NL MVP: 1. Bonds; 2. Pujols; 3. Gary Sheffield, Braves; 4. Jim Thome, Phillies; 5. Richard Hidalgo, Astros.

NL Cy Young: This might sound crazy, but Atlanta’s Russ Ortiz gets left off this ballot. Sure, Ortiz has won 21 games while nobody else went into the weekend with more than 17. But he’s the beneficiary of a lethal lineup. Give Kip Wells that kind of support, and he’d have won 18 games this year easily. Mark Prior and Jason Schmidt don’t have the lofty win totals but were dominating in their own right. Closers usually don’t merit Cy Young consideration, but Eric Gagne has been no ordinary closer, going 55 of 55 in save opportunites.

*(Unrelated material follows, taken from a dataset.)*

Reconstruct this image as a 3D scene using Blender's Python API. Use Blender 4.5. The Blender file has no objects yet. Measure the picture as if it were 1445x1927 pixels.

1. Gagne; 2. Prior; 3. Schmidt.

NL Rookie of the year: When all things are equal, go with the everyday player. That’s this theory on awards voting, and there’s nothing that separates any of the pitching candidates from Scott Podesednik. He leads all NL rookies in average, multi-hit games, runs scored, hits, total bases, triples, steals and walks. Give him the award. He’s earned it.

1. Podsednik; 2. Brandon Webb, Diamondbacks; 3. Dontrelle Willis, Marlins.

NL Manager of the year: What Jack McKeon has done with the Marlins has been nothing short of remarkable. For the Dusty Baker apologists out there, consider that McKeon didn’t get three ex-Pirates handed to him in mid-season. McKeon also kept the Marlins on track after All-Star third baseman Mike Lowell went down with an injury.

1. McKeon; 2. Baker; 3. Felipe Alou, Giants.

AL MVP: Cases have been made for Alex Rodriquez, Shannon Stewart, Nomar Garciaparra, Manny Ramirez, David Ortiz, Miguel Tejada and Eric Chavez among others. None of these candidates has distanced himself from the field, so let’s go against the grain and recognize an impact player from the AL’s best team.

1. Jason Giambi, Yankees; 2. Ortiz; 3. Rodriquez; 4. Stewart; 5. Chavez.

AL Cy Young: If it wasn’t the 15-game winning streak that clinched the award for Roy Halladay, it was his 10-inning masterpiece earlier in the month. Esteban Loaiza has 20 wins, while Pedro Martinez will win the ERA and strikeout titles. Still, Halladay’s the man.

1. Halladay; 2. Loaiza; 3. Martinez.

AL Rookie of the year: This race is clouded by the issues of whether a foreign player with previous professional experience should be eligible to win the award. The real issue should be whether Hideki Matsui has had the best year. He has, albeit barely.

1. Matsui; 2. Rocco Baldelli, Devil Rays; 3. Mark Teixeira, Rangers.

AL Manager of the year: Tony Pena did the most with the least, coaxing a Royals team that lost 100 games last year to a winning season and a near AL Central title.

1. Pena, Royals; 2. Ken Macha, Athletics; 3. Ron Gardenhire, Twins.